[Exercise objective]: Look below for the line containing "Model this scene"; from there through the line containing "COL = C.collection", both lines included, please set down each line exactly and nothing else.

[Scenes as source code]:
● ● ● ● ●
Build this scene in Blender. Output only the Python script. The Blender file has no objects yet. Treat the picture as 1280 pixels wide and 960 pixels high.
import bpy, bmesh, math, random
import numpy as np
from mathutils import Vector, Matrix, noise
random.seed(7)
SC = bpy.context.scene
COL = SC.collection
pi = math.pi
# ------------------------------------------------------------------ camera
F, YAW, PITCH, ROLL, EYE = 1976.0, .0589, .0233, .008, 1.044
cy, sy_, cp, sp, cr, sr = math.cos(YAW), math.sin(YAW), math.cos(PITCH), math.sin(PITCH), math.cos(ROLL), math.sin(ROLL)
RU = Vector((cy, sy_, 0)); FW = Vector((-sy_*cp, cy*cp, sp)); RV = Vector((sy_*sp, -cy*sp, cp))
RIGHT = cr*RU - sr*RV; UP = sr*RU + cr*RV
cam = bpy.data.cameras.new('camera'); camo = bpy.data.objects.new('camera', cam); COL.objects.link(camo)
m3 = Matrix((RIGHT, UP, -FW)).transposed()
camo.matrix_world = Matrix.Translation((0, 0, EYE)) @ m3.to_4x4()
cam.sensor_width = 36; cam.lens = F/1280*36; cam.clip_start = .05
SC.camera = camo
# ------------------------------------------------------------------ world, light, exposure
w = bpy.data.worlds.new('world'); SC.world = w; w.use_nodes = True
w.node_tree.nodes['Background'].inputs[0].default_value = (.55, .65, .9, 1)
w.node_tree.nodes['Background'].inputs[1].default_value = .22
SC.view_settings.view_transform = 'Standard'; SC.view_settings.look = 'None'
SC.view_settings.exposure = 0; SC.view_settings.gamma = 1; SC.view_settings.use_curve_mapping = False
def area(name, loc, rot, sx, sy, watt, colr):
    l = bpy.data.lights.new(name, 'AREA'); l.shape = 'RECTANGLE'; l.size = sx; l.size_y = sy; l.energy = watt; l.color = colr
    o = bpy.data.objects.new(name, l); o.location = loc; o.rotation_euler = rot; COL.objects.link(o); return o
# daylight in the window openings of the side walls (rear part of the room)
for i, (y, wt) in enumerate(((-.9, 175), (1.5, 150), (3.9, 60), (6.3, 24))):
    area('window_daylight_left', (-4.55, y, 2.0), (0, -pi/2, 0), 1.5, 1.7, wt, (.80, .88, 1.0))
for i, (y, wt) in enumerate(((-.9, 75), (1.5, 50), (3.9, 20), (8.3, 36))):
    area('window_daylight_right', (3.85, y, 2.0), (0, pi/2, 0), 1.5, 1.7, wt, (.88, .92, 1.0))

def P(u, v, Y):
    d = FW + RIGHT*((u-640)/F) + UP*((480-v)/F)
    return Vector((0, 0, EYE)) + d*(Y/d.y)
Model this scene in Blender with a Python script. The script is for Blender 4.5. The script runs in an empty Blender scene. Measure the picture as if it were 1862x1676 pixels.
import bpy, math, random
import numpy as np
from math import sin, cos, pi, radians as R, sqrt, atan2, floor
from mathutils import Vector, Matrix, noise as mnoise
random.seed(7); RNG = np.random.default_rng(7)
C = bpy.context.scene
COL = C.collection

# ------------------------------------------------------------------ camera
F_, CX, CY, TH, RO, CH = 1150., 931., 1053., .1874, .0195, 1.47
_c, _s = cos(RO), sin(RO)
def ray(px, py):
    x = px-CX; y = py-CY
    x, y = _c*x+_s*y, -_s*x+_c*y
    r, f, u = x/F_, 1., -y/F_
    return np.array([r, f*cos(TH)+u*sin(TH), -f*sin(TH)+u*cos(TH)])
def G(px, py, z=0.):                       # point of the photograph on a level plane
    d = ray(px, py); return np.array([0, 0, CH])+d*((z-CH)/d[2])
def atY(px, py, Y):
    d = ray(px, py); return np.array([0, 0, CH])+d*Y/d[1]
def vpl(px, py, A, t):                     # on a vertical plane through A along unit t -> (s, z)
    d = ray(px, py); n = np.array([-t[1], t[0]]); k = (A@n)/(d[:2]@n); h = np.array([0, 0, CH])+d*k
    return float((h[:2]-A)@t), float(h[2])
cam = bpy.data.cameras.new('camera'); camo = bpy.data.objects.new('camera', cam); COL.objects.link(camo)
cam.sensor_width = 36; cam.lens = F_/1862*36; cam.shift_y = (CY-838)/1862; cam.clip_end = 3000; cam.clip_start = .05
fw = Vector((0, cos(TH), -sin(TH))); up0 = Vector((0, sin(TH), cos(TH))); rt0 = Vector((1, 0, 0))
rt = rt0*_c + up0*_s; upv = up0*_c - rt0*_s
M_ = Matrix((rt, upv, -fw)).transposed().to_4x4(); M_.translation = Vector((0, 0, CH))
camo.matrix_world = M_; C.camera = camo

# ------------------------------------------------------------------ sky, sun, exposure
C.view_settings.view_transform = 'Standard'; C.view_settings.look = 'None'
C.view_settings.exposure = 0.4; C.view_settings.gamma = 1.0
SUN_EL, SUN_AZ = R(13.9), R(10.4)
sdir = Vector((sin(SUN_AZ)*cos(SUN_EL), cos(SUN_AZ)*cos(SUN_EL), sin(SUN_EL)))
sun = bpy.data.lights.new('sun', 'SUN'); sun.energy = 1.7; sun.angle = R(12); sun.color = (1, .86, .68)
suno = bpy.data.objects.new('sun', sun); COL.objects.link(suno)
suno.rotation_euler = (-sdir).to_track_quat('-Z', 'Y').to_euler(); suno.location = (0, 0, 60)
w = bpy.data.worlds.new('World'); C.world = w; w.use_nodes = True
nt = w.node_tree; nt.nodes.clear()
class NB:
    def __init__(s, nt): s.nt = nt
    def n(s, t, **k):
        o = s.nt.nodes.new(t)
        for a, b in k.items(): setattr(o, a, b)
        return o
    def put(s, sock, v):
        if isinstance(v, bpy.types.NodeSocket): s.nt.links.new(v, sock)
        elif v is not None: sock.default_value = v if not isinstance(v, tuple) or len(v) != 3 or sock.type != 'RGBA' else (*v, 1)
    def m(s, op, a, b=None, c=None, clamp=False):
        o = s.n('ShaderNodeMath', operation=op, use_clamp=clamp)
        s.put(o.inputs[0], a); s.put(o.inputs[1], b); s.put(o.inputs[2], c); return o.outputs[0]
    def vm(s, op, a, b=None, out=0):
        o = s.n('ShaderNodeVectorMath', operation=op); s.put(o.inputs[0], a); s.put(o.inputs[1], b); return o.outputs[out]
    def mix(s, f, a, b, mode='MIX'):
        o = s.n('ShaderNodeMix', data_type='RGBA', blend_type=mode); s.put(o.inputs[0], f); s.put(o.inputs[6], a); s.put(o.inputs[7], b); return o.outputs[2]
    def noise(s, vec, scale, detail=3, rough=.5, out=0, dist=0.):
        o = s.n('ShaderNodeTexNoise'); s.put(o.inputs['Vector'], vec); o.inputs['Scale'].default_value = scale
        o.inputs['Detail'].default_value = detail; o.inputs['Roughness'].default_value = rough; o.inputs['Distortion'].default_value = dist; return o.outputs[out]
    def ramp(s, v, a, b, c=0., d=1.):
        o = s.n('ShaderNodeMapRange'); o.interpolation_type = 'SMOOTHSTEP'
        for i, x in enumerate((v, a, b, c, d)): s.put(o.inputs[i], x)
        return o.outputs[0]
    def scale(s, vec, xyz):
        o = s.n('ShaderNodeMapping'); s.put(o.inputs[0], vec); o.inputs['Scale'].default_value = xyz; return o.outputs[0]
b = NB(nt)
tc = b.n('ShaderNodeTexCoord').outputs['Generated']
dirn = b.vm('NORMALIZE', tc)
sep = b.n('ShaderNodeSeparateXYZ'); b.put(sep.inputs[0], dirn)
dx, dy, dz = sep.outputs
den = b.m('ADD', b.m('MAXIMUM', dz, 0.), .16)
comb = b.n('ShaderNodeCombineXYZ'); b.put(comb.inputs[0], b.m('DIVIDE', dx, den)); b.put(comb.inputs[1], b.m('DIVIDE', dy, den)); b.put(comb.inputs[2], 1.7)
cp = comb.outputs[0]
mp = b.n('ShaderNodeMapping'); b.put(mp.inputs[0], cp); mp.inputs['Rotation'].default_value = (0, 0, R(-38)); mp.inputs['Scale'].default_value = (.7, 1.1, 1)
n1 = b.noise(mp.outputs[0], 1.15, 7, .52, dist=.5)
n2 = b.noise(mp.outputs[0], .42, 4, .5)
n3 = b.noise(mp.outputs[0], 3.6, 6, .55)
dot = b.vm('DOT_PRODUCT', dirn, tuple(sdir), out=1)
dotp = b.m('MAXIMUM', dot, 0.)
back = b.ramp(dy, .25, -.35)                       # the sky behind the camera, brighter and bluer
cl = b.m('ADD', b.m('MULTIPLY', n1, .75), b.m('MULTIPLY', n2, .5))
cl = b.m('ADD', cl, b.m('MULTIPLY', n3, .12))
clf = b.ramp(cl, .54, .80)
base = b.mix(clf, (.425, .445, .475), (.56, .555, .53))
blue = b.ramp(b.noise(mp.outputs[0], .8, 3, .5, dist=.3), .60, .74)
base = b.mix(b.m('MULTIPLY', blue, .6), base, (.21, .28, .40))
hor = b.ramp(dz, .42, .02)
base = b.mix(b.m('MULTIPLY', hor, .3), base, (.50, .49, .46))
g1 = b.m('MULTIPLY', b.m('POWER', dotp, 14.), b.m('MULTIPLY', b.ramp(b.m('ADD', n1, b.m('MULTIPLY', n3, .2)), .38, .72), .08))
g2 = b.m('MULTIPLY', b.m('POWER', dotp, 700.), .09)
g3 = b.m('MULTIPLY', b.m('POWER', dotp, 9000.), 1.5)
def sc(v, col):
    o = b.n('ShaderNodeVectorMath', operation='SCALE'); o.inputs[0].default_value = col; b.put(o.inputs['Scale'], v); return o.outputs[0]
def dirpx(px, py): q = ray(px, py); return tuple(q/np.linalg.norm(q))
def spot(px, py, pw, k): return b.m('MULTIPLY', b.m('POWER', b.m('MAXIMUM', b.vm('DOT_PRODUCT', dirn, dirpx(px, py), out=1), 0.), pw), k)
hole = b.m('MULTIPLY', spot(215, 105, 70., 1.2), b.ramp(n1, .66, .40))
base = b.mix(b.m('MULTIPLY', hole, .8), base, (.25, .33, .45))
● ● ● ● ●
[Task output]:
Model this scene in Blender with a Python script. The script is for Blender 4.5. The script runs in an empty Blender scene. Measure the picture as if it were 1862x1676 pixels.
import bpy, math, random
import numpy as np
from math import sin, cos, pi, radians as R, sqrt, atan2, floor
from mathutils import Vector, Matrix, noise as mnoise
random.seed(7); RNG = np.random.default_rng(7)
C = bpy.context.scene
COL = C.collection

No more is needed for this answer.